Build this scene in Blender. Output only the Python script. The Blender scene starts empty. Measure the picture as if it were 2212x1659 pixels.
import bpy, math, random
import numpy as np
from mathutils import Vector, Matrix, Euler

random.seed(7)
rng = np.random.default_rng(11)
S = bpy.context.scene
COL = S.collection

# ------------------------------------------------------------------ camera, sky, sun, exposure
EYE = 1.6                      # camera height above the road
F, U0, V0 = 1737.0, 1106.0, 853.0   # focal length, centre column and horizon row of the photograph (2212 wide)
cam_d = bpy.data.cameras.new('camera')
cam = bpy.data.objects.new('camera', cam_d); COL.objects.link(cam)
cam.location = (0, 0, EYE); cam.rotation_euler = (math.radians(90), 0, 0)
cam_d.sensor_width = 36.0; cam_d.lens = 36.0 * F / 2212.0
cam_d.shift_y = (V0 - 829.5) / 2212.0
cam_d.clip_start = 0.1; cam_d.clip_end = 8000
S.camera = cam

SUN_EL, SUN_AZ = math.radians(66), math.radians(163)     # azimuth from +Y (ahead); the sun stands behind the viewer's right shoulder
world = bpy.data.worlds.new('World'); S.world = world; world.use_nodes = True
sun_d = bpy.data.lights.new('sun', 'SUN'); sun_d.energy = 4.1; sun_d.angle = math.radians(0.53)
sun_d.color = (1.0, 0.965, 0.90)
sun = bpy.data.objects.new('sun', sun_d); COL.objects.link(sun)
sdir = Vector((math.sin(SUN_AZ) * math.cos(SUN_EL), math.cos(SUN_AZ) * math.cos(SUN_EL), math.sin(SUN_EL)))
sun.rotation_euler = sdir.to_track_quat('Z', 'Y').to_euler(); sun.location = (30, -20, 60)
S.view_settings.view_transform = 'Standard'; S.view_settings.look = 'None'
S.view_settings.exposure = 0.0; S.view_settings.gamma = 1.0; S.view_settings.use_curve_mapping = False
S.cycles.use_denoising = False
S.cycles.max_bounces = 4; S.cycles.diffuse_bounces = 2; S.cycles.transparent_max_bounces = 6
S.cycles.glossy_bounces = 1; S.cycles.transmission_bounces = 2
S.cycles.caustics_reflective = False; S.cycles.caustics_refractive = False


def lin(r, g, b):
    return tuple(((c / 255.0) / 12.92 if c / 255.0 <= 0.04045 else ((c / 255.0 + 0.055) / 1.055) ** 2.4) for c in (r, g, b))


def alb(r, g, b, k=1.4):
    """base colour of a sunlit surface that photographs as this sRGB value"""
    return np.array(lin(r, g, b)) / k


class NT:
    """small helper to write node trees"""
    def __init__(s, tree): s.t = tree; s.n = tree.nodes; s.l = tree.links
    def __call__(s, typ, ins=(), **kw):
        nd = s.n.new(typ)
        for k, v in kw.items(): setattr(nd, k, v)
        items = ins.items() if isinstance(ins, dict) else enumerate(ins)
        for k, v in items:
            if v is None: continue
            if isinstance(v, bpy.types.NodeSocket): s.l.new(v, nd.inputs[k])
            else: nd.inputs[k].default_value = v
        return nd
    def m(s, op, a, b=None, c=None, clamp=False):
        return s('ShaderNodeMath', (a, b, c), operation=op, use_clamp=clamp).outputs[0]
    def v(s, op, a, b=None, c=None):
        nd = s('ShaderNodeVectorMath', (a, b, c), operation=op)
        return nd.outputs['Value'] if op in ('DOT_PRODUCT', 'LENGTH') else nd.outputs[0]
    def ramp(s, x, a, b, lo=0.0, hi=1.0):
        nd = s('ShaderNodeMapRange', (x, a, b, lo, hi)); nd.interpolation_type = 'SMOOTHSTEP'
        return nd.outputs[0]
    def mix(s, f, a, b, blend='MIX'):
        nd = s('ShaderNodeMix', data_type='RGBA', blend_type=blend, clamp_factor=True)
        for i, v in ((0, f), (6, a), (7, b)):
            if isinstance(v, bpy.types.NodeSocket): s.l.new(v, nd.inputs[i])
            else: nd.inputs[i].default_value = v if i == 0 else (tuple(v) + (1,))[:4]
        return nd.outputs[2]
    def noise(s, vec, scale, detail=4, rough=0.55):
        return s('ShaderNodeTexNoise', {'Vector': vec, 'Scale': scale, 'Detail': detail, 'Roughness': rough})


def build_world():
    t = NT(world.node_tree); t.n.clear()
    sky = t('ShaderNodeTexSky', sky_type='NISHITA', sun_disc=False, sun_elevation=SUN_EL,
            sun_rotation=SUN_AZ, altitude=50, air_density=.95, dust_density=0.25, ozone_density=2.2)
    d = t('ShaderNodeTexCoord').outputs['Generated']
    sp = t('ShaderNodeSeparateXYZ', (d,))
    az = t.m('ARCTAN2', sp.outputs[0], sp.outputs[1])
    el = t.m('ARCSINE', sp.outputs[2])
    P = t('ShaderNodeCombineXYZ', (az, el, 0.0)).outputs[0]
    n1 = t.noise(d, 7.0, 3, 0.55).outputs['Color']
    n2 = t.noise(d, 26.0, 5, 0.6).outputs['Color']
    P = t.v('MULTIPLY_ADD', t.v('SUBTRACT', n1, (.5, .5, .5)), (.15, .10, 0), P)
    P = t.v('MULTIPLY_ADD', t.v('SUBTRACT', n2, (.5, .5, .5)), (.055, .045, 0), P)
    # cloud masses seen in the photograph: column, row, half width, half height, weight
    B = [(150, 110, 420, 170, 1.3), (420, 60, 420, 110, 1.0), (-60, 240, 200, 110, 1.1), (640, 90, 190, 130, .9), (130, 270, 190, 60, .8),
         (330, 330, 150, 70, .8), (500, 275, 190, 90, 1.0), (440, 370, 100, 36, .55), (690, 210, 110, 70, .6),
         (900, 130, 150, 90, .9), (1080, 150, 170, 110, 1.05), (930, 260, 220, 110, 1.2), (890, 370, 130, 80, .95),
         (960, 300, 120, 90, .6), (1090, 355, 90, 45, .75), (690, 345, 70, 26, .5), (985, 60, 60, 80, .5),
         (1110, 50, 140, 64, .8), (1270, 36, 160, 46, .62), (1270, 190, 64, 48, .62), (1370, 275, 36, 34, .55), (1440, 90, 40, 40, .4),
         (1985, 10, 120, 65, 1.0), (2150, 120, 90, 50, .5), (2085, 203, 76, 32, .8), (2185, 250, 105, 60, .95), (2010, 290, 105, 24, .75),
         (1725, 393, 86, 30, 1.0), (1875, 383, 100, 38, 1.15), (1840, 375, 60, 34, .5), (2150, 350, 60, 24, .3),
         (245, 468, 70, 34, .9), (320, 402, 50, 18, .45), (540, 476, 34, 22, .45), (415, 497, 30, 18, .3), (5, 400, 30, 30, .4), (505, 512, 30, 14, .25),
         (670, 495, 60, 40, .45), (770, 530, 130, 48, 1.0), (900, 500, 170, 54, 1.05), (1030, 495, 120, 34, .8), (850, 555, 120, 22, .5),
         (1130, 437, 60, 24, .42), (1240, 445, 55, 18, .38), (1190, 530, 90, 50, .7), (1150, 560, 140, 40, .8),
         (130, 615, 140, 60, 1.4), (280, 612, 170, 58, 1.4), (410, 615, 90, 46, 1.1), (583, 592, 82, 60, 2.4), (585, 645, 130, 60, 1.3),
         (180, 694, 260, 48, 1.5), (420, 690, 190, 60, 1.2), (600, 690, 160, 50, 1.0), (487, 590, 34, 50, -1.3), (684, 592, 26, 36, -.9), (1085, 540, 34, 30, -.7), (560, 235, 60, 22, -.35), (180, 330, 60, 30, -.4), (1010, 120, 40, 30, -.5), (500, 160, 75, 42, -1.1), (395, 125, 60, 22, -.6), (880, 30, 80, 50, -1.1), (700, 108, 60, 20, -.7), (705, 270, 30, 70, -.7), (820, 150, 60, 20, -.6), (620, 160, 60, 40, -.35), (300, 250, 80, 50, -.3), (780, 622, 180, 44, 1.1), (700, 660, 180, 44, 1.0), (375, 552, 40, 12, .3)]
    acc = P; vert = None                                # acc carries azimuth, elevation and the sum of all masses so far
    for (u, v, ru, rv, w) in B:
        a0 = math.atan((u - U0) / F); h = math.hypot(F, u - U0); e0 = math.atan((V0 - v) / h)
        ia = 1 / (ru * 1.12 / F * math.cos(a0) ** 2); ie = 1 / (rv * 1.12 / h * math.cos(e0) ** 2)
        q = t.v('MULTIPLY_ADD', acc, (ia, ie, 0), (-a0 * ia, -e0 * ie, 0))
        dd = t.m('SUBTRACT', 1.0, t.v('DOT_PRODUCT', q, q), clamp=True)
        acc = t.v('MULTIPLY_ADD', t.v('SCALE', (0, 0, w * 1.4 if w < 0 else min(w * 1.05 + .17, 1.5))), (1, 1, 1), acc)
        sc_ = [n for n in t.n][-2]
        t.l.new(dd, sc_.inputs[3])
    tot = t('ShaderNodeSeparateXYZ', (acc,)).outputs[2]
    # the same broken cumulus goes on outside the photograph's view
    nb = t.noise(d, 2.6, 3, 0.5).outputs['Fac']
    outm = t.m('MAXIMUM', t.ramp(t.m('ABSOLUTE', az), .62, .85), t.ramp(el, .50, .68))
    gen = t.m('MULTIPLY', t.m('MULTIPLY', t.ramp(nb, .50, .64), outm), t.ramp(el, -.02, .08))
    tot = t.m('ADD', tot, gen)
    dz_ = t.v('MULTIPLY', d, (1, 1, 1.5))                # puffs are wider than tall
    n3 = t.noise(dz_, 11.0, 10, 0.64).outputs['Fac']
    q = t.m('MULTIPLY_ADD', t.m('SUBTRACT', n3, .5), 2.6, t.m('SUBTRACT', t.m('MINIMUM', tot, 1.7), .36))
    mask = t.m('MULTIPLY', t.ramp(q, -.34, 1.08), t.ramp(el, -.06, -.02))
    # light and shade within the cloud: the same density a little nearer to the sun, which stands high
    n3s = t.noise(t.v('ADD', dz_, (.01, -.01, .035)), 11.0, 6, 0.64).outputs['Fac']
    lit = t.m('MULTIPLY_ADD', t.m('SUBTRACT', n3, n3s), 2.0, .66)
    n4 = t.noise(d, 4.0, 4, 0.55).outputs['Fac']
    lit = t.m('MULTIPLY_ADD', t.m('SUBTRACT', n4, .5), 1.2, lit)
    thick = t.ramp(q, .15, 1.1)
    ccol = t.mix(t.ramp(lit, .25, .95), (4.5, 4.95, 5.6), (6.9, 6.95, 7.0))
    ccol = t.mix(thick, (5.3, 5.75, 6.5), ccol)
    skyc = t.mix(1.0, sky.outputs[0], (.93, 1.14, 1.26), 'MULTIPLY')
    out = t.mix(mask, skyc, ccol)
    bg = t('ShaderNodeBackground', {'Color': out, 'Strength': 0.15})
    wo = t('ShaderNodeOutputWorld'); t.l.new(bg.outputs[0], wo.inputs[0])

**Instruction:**
Can you write out the lines above, from the first one through the one containing "COL = S.collection", exactly as they appear and nothing more?

**The reply:**
Build this scene in Blender. Output only the Python script. The Blender scene starts empty. Measure the picture as if it were 2212x1659 pixels.
import bpy, math, random
import numpy as np
from mathutils import Vector, Matrix, Euler

random.seed(7)
rng = np.random.default_rng(11)
S = bpy.context.scene
COL = S.collection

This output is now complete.